- _WHAT THE TASK REQUIRES_
Write out the entries verbatim and leave the images out of the copy.

- _RECORD EXCERPTS_
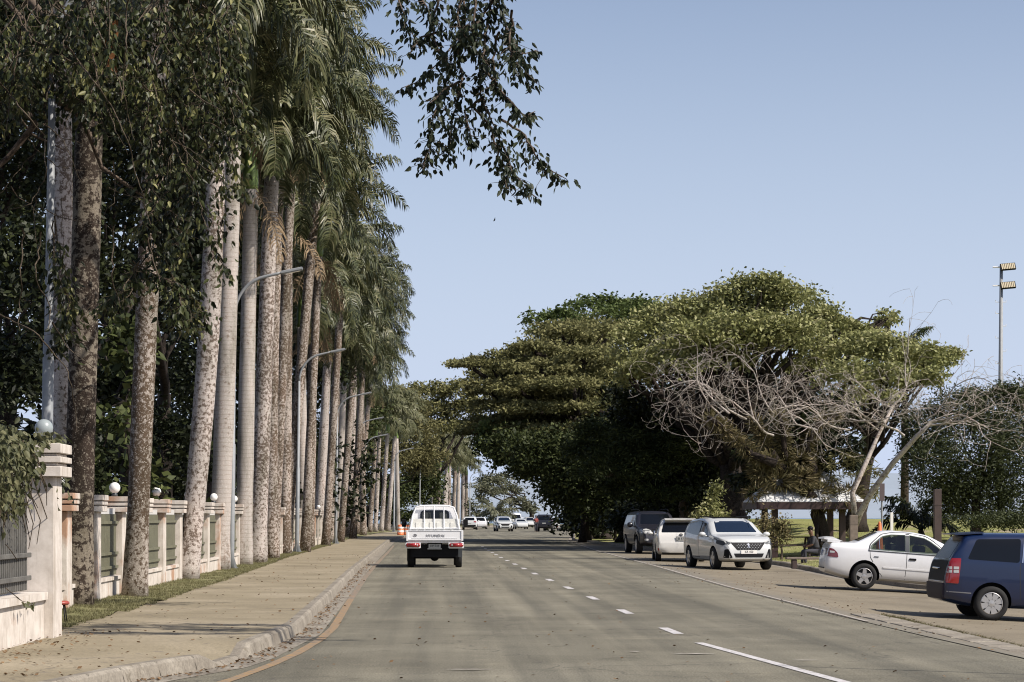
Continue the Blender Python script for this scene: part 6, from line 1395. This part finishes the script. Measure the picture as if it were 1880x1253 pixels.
# ---- white hatchback seen from behind
def hatch(label, body, name='parked_car', txt='JR 571', detail=True, glass=None):
    t = thing(name, label, 'car', (0, 0, 0)); L = 4.62; xo = L / 2
    top = [(0, .64), (.03, .88), (.08, 1.05), (.38, 1.44), (.55, 1.52), (1.2, 1.575), (1.9, 1.565), (2.5, 1.47), (3.65, .98), (4.2, .84), (4.5, .68), (4.62, .48)]
    belt = [(0, 1.02), (1, .98), (3.4, .90), (4.62, .6)]; bot = [(0, .34), (.4, .24), (4.1, .2), (4.62, .28)]
    plan = [(0, .78), (.1, .85), (.4, .88), (2, .888), (3.8, .87), (4.3, .76), (4.62, .5)]
    o, bv = shell('body', L, top, belt, bot, plan, [body], t, (.9, 3.68), .36, .885, .30, roofr=.12, xo=xo)
    for ax in 'LR':
        s = 1 if ax == 'L' else -1
        decal('side_window', bv, rnd([(.62, 1.06), (.80, 1.38), (1.8, 1.46), (2.4, 1.37), (3.3, .98), (3.2, .94), (1.4, 1.0)], .05), ax, M_glass, t, .005, .1, xo)
        decal('tail_light', bv, rnd([(.04, .72), (.16, .70), (.30, .98), (.20, 1.04), (.10, 1.0)], .02), ax, M_lens, t, .008, .05, xo)
        decal('bumper_reflector', bv, rnd([(.02, .36), (.10, .36), (.10, .50), (.02, .50)], .01), ax, M_red, t, .008, .05, xo)
        for wx in (.9, 3.68): wheel(t, wx - xo, s * .78, .31, .2, 7, M_alloy)
        mirror(t, 3.15 - xo, s * .9, 1.0, body, s)
    decal('rear_window', bv, rnd([(-.70, 1.06), (.70, 1.06), (.60, 1.42), (-.60, 1.42)], .05), 'B', M_glass, t, .006, .08, xo)
    g = MB(); g.prism([(-xo + .22, 1.50), (-xo + .26, 1.475), (-xo + .8, 1.53), (-xo + .8, 1.565)], -.56, .56); g.build('roof_spoiler', body, t, angle=30)
    decal('rear_bumper', bv, rnd([(-.76, .34), (.76, .34), (.80, .62), (.70, .70), (-.70, .70), (-.80, .62)], .05), 'B', body, t, .04, .1, xo)
    decal('diffuser', bv, rnd([(-.66, .28), (.66, .28), (.68, .35), (-.68, .35)], .02), 'B', M_steeldark, t, .03, .1, xo)
    h = bv.ray_cast(Vector((-6, 0, .83)), Vector((1, 0, 0)))[0]
    if detail:
        plate(t, bv, 'B', h.x - .03, -.02, .83, .37, .135, txt, M_plateg, M_black, .12)
        h = bv.ray_cast(Vector((-6, 0, .97)), Vector((1, 0, 0)))[0]
        g = MB()
        for (ra, rb) in ((.062, .042), (.024, .040), (.045, .016)):
            pts = [(h.x - .015, ra * math.cos(a * .3927), .975 + rb * math.sin(a * .3927) + (.012 if ra == .045 else 0)) for a in range(17)]; g.tube(pts, .007, 5)
        g.build('oval_badge', M_steeldark, t)
        g = MB(); g.tube([(-xo + .2, 0, 1.09), (-xo + .13, .0, 1.12), (-xo + .14, -.3, 1.13)], .008, 5); g.build('rear_wiper', M_black, t)
        g = MB(); g.tube([(-xo + .85, 0, 1.55), (-xo + .78, 0, 1.68)], .008, 5); g.build('aerial', M_black, t)
    decal('windscreen', bv, rnd([(2.55, -.52), (3.6, -.68), (3.6, .68), (2.55, .52)], .05), 'T', M_glass, t, .006, .09, xo)
    return t
s4 = hatch('pearl white hatchback seen from behind, parked just left of the silver SUV', M_pearl)
place(s4, (1240 - VX) * 82 / F + .3, 84.0, 90 - 3.2, 0, gz(8.5, 82))

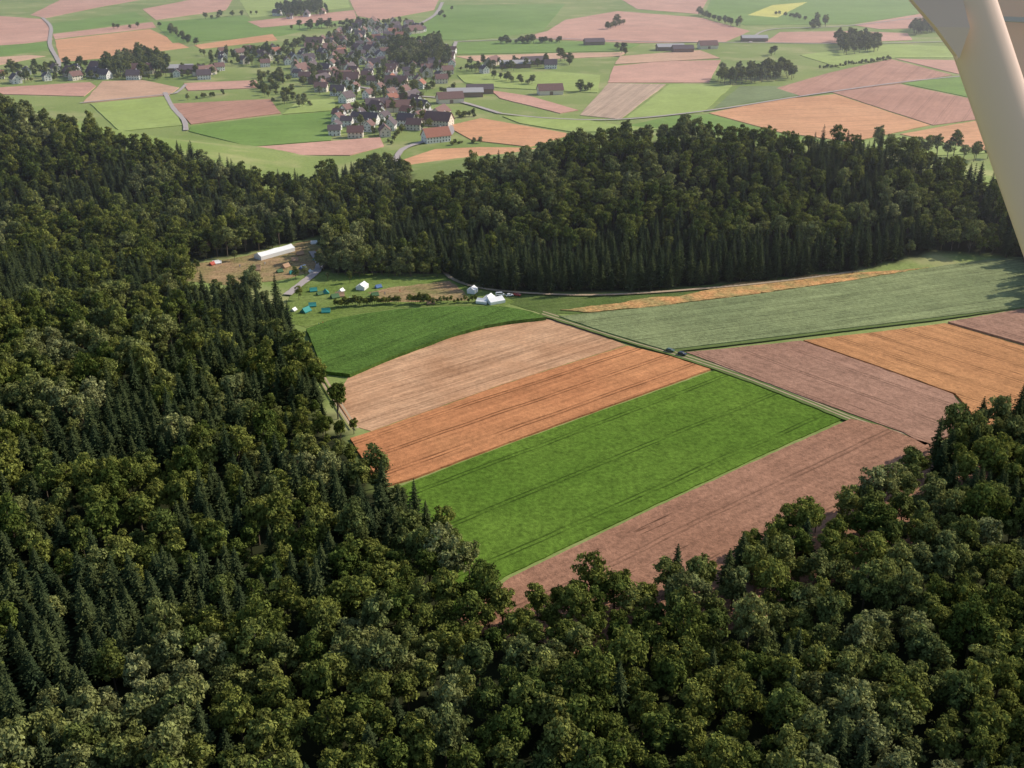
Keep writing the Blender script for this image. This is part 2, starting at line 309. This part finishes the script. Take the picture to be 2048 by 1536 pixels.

- _WORKED SOLUTION_
Continue the Blender Python script for this scene: part 6, from line 1395. This part finishes the script. Measure the picture as if it were 1880x1253 pixels.
# ---- white hatchback seen from behind
def hatch(label, body, name='parked_car', txt='JR 571', detail=True, glass=None):
    t = thing(name, label, 'car', (0, 0, 0)); L = 4.62; xo = L / 2
    top = [(0, .64), (.03, .88), (.08, 1.05), (.38, 1.44), (.55, 1.52), (1.2, 1.575), (1.9, 1.565), (2.5, 1.47), (3.65, .98), (4.2, .84), (4.5, .68), (4.62, .48)]
    belt = [(0, 1.02), (1, .98), (3.4, .90), (4.62, .6)]; bot = [(0, .34), (.4, .24), (4.1, .2), (4.62, .28)]
    plan = [(0, .78), (.1, .85), (.4, .88), (2, .888), (3.8, .87), (4.3, .76), (4.62, .5)]
    o, bv = shell('body', L, top, belt, bot, plan, [body], t, (.9, 3.68), .36, .885, .30, roofr=.12, xo=xo)
    for ax in 'LR':
        s = 1 if ax == 'L' else -1
        decal('side_window', bv, rnd([(.62, 1.06), (.80, 1.38), (1.8, 1.46), (2.4, 1.37), (3.3, .98), (3.2, .94), (1.4, 1.0)], .05), ax, M_glass, t, .005, .1, xo)
        decal('tail_light', bv, rnd([(.04, .72), (.16, .70), (.30, .98), (.20, 1.04), (.10, 1.0)], .02), ax, M_lens, t, .008, .05, xo)
        decal('bumper_reflector', bv, rnd([(.02, .36), (.10, .36), (.10, .50), (.02, .50)], .01), ax, M_red, t, .008, .05, xo)
        for wx in (.9, 3.68): wheel(t, wx - xo, s * .78, .31, .2, 7, M_alloy)
        mirror(t, 3.15 - xo, s * .9, 1.0, body, s)
    decal('rear_window', bv, rnd([(-.70, 1.06), (.70, 1.06), (.60, 1.42), (-.60, 1.42)], .05), 'B', M_glass, t, .006, .08, xo)
    g = MB(); g.prism([(-xo + .22, 1.50), (-xo + .26, 1.475), (-xo + .8, 1.53), (-xo + .8, 1.565)], -.56, .56); g.build('roof_spoiler', body, t, angle=30)
    decal('rear_bumper', bv, rnd([(-.76, .34), (.76, .34), (.80, .62), (.70, .70), (-.70, .70), (-.80, .62)], .05), 'B', body, t, .04, .1, xo)
    decal('diffuser', bv, rnd([(-.66, .28), (.66, .28), (.68, .35), (-.68, .35)], .02), 'B', M_steeldark, t, .03, .1, xo)
    h = bv.ray_cast(Vector((-6, 0, .83)), Vector((1, 0, 0)))[0]
    if detail:
        plate(t, bv, 'B', h.x - .03, -.02, .83, .37, .135, txt, M_plateg, M_black, .12)
        h = bv.ray_cast(Vector((-6, 0, .97)), Vector((1, 0, 0)))[0]
        g = MB()
        for (ra, rb) in ((.062, .042), (.024, .040), (.045, .016)):
            pts = [(h.x - .015, ra * math.cos(a * .3927), .975 + rb * math.sin(a * .3927) + (.012 if ra == .045 else 0)) for a in range(17)]; g.tube(pts, .007, 5)
        g.build('oval_badge', M_steeldark, t)
        g = MB(); g.tube([(-xo + .2, 0, 1.09), (-xo + .13, .0, 1.12), (-xo + .14, -.3, 1.13)], .008, 5); g.build('rear_wiper', M_black, t)
        g = MB(); g.tube([(-xo + .85, 0, 1.55), (-xo + .78, 0, 1.68)], .008, 5); g.build('aerial', M_black, t)
    decal('windscreen', bv, rnd([(2.55, -.52), (3.6, -.68), (3.6, .68), (2.55, .52)], .05), 'T', M_glass, t, .006, .09, xo)
    return t
s4 = hatch('pearl white hatchback seen from behind, parked just left of the silver SUV', M_pearl)
place(s4, (1240 - VX) * 82 / F + .3, 84.0, 90 - 3.2, 0, gz(8.5, 82))

Keep writing the Blender script for this image. This is part 2, starting at line 309. This part finishes the script. Take the picture to be 2048 by 1536 pixels.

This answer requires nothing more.